Eco-design and the zero-debris charter
This dynamic and the strategic divides between the old guard and the moderns are fuelled by enormous growth prospects. The budgets of major institutional buyers and private customers alike are literally exploding. Accordingly, to avoid turning space into a trash heap, its industrialization must comply with eco-design principles — the best known being the deorbiting capability: a spacecraft must carry enough fuel to push itself back into the atmosphere and burn up there at its end of life. Space robots will one day handle the deorbiting of space objects lacking such capability, gripping them with a teleoperated arm, for example. The zero-debris charter is one of the major topics at the show — in conferences and panels as well as in smaller settings over a drink. It is even becoming an argument against the development of microsatellite constellations, whose polluting potential is proportional to their promoters' ambitions.
Space and sustainable development
Space plays a key role in observing the Earth and its phenomena — climate change first and foremost.
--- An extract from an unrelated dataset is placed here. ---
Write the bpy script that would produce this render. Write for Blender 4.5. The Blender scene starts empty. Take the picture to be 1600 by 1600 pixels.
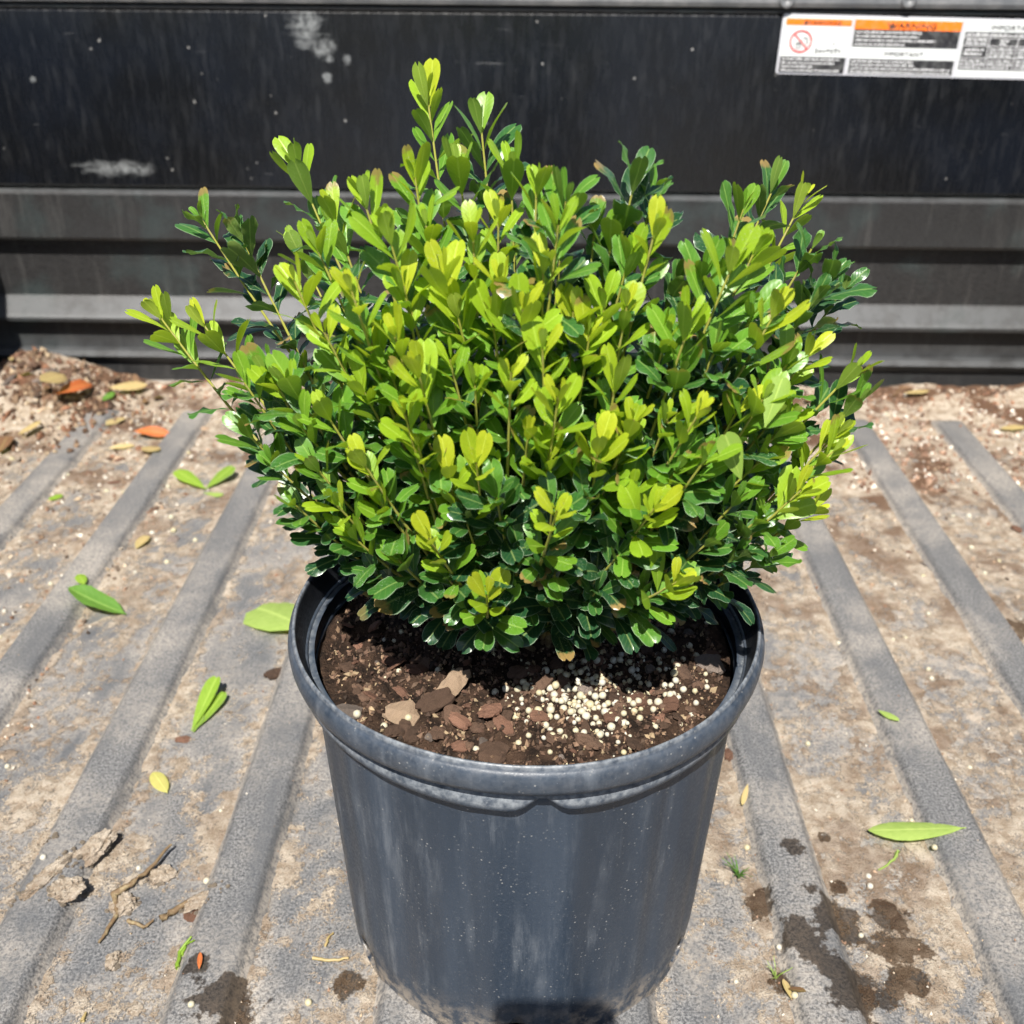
import bpy, bmesh, math, random
import numpy as np
from mathutils import Vector, Matrix, noise
from mathutils.bvhtree import BVHTree
from mathutils import Euler

random.seed(7)
rng = np.random.default_rng(7)
R = math.radians
scene = bpy.context.scene
COL = scene.collection

# ------------------------------------------------------------------ camera, sky, sun, exposure
CAM = Vector((0.0, 0.0, 0.61))
PITCH, YAW, ROLL = R(29.2), R(0.7), R(0.45)
cam_rot = Matrix.Rotation(YAW, 3, 'Z') @ Matrix.Rotation(math.pi/2-PITCH, 3, 'X') @ Matrix.Rotation(ROLL, 3, 'Z')
cd = bpy.data.cameras.new('camera')
cd.sensor_width = 36.0; cd.lens = 36.0
cd.clip_start = 0.003; cd.clip_end = 3000
cd.dof.use_dof = True; cd.dof.focus_distance = 0.575; cd.dof.aperture_fstop = 10.5
cam = bpy.data.objects.new('camera', cd)
COL.objects.link(cam)
cam.matrix_world = Matrix.Translation(CAM) @ cam_rot.to_4x4()
scene.camera = cam

SUN = Vector((-0.0445, -0.392, 0.583)).normalized()
sun_el = math.asin(SUN.z); sun_az = math.atan2(SUN.x, SUN.y)
w = bpy.data.worlds.new('World'); scene.world = w; w.use_nodes = True
nt = w.node_tree; nt.nodes.clear()
sky = nt.nodes.new('ShaderNodeTexSky'); sky.sky_type = 'NISHITA'; sky.sun_disc = False
sky.sun_elevation = sun_el; sky.sun_rotation = sun_az
bg = nt.nodes.new('ShaderNodeBackground'); bg.inputs['Strength'].default_value = 0.06
wo = nt.nodes.new('ShaderNodeOutputWorld')
nt.links.new(sky.outputs[0], bg.inputs[0]); nt.links.new(bg.outputs[0], wo.inputs[0])
sl = bpy.data.lights.new('sun', 'SUN'); sl.energy = 5.0; sl.angle = R(0.53); sl.color = (1.0, 0.955, 0.89)
so = bpy.data.objects.new('sun', sl); COL.objects.link(so)
so.rotation_euler = SUN.to_track_quat('Z', 'Y').to_euler(); so.location = (-0.5, -4, 6)
vs = scene.view_settings
vs.view_transform = 'Standard'; vs.look = 'None'; vs.gamma = 1.0; vs.use_curve_mapping = False
vs.exposure = 1.05
scene.cycles.adaptive_threshold = .035; scene.cycles.max_bounces = 5; scene.cycles.diffuse_bounces = 3; scene.cycles.glossy_bounces = 2; scene.cycles.transmission_bounces = 3; scene.cycles.transparent_max_bounces = 6

# ------------------------------------------------------------------ helpers
def pray(px, py):
    d = cam_rot @ Vector(((px-800)/1600, (800-py)/1600, -1.0))
    return d.normalized()
def at_z(px, py, z=0.0):
    d = pray(px, py); t = (z-CAM.z)/d.z
    return CAM + d*t
def at_y(px, py, y):
    d = pray(px, py); return CAM + d*(y/d.y)

def empty(name, loc=(0, 0, 0)):
    o = bpy.data.objects.new(name, None); o.empty_display_size = .02
    COL.objects.link(o); o.location = loc; return o
def tag(o, label=None, cat=None, group=None, kind=None):
    if label: o['label'] = label
    if cat: o['category'] = cat
    if group: o['group'] = group
    if kind: o['kind'] = kind
    return o
def mesh(name, verts, faces, mat, smooth=False):
    me = bpy.data.meshes.new(name)
    me.from_pydata([tuple(v) for v in verts], [], faces)
    me.materials.append(mat)
    if smooth: me.polygons.foreach_set('use_smooth', [True]*len(me.polygons))
    me.update(); return me
def link(name, me, parent=None, loc=None, rot=None, scale=None):
    o = bpy.data.objects.new(name, me); COL.objects.link(o)
    if parent: o.parent = parent
    if loc is not None: o.location = loc
    if rot is not None: o.rotation_euler = rot
    if scale is not None: o.scale = scale
    return o
def mobj(name, verts, faces, mat, parent=None, smooth=False, **k):
    return link(name, mesh(name, verts, faces, mat, smooth), parent, **k)
def fattr(me, name, vals):
    a = me.attributes.new(name, 'FLOAT', 'POINT'); a.data.foreach_set('value', np.asarray(vals, dtype=np.float32))
def cattr(me, name, vals):
    a = me.attributes.new(name, 'FLOAT_COLOR', 'POINT'); a.data.foreach_set('color', np.asarray(vals, dtype=np.float32).ravel())
def sm(a, b, x):
    t = min(1, max(0, (x-a)/(b-a))); return t*t*(3-2*t)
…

A highly innovative project, the European Space Agency's DTE (for Digital Twin Earth), aims to complement its Copernicus space-observation system by connecting it to a digital replica of our planet leveraging artificial intelligence technologies — capable of simulating its evolution in the past and the future, and forecasting as early as possible the impact of our decisions and the occurrence of natural disasters. CERN is partnering with ESA to multiply DTE's capabilities through the use of quantum computing.